The question is, can she hang with the big boys?

This race is notorious for having many Sprint Cup regulars compete. Earnhardt Jr. himself is going to be at the wheel of the No. 88 entry for his team as Kelly Bires has another commitment.

That in itself is a big advantage for Patrick as she now has a drafting partner to work with.

But having your boss in the race doesn't mean she's ready. The ARCA cars and the Nationwide cars run different packages at restrictor plate tracks. The two biggest differences are the spoiler and the roof.

Much like the Cup cars in the early 2000's, there is a strip along the roof, and the spoiler has a "wicker bill" at the top. Both of these create drag, while at the same time give a bit more control to the driver.

The Nationwide car will react a bit different than her ARCA car, and she'll have to get used to the car sucking up to the field in a quicker fashion.

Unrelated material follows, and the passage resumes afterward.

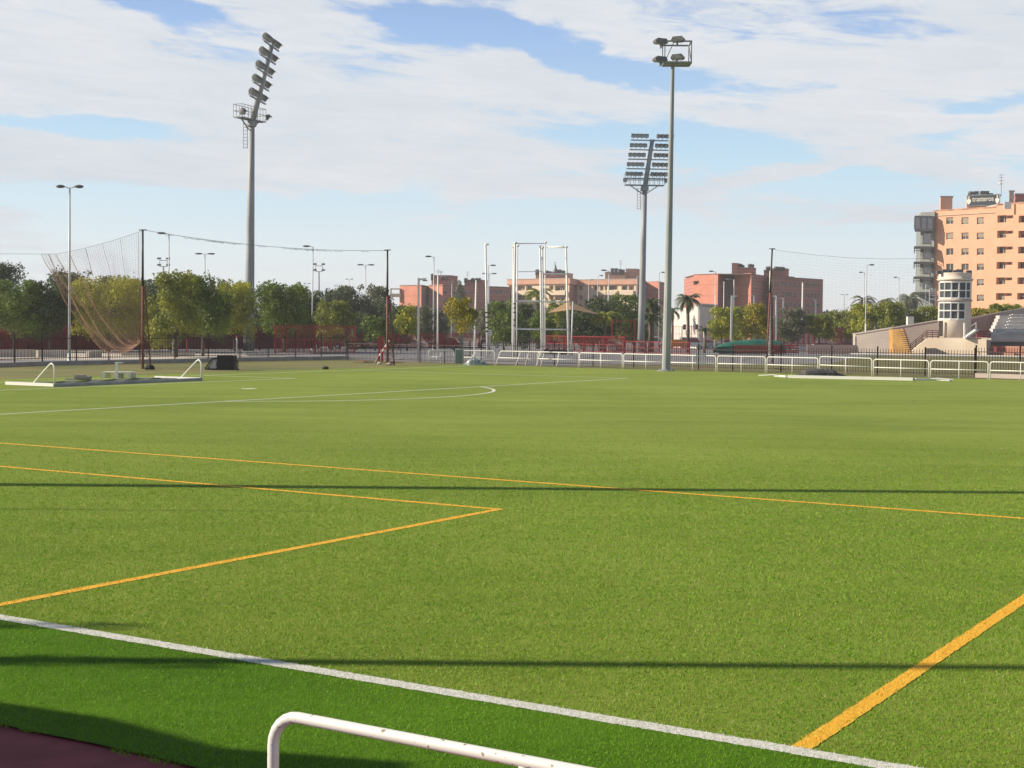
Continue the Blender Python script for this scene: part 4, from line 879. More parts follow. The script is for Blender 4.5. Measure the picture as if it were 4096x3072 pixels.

Not only that, she's got to deal with a lot of the top runners in the Cup Series who will be in the majority of the Nationwide field.

Patrick herself admitted that is the one thing she is most concerned about, running with guys like Kyle Busch, Tony Stewart, Jeff Burton, and others. She wants to earn their respect, but one bad decision or move and the tide would shift.

She is locked into the race because of JR Motorsports acquiring the owners' points from the No. 11, so she is in the field.

But, as much as I am confident in her ability, I'm not convinced that one race is enough for her to be ready. Yes, track time is important, especially someone with only 80 laps in a stock car under race conditions. I just don't think thrusting her into the demon of restrictor plate racing is the best move.

I believe she can do well, the ARCA race proved that. What's got me concerned is that now she's going up against the elite NASCAR drivers, and could easily lose their respect in one move.

We hear constantly of drivers making the "bonehead move" at Daytona or Talladega that takes out half the field. If Patrick happens to be the one in that situation, how does that make her look? More importantly, how does that make Earnhardt Jr. look for hiring her with no stock car experience?

I cannot predict the outcome, I can only hope that she plays it smart and doesn't get risky with the experienced racers.

If she plays her cards right, and races extremely well and with a great amount of intelligence, then even the toughest critics will have to say she belongs in NASCAR.